In some instances, the electors’ decisions to abandon their candidate have been difficult to question. In 1872, 63 Democratic electors withheld votes pledged to newspaper editor Horace Greeley, who had died a few weeks after the election.
In recent years, electoral college surprises have involved lone straying electors. In 1976, an elector for Gerald Ford voted instead for Ronald Reagan in a convoluted protest of Jimmy Carter’s stance on abortion. In 2000, an elector from the District of Columbia abstained to protest the city’s lack of representation in the House and Senate.
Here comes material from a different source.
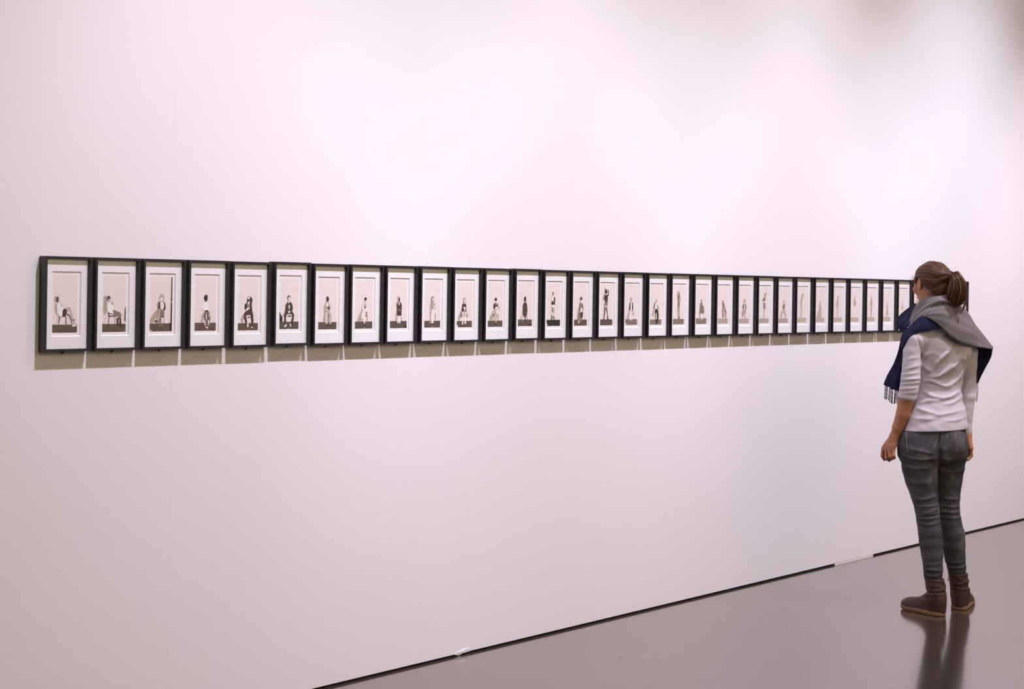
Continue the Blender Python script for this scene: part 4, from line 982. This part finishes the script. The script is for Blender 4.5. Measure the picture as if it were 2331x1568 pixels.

West Virginia legislators cannot claim total surprise that the state’s laws appear to allow Mr. Robb to vote the way he wants. In 1988, a Democratic elector from West Virginia flipped the Democratic ticket, voting for Senator Bentsen of Texas as president and Michael Dukakis as vice president. She said she did it to protest West Virginia’s lack of a law binding electors to vote for the winner of the election.
Mr. Warner said he recently heard from some state legislators who want to fix the perceived problem. “Now this has happened on both sides,” he said.
Mr. Robb’s said his public expressions of doubt about his vote have led some of his neighbors to turn on him.
“I’ve had some people who have been pretty nasty to me. I’ve been accosted in public,” he said. “As long as they’re civil about it, that’s their right.”
Mr. Robb said he’s made no final decision but that the criticism only makes it more likely that he’ll withhold his vote for Mr. Bush. “One thing it’s done is get my Appalachian spine fortified,” he said.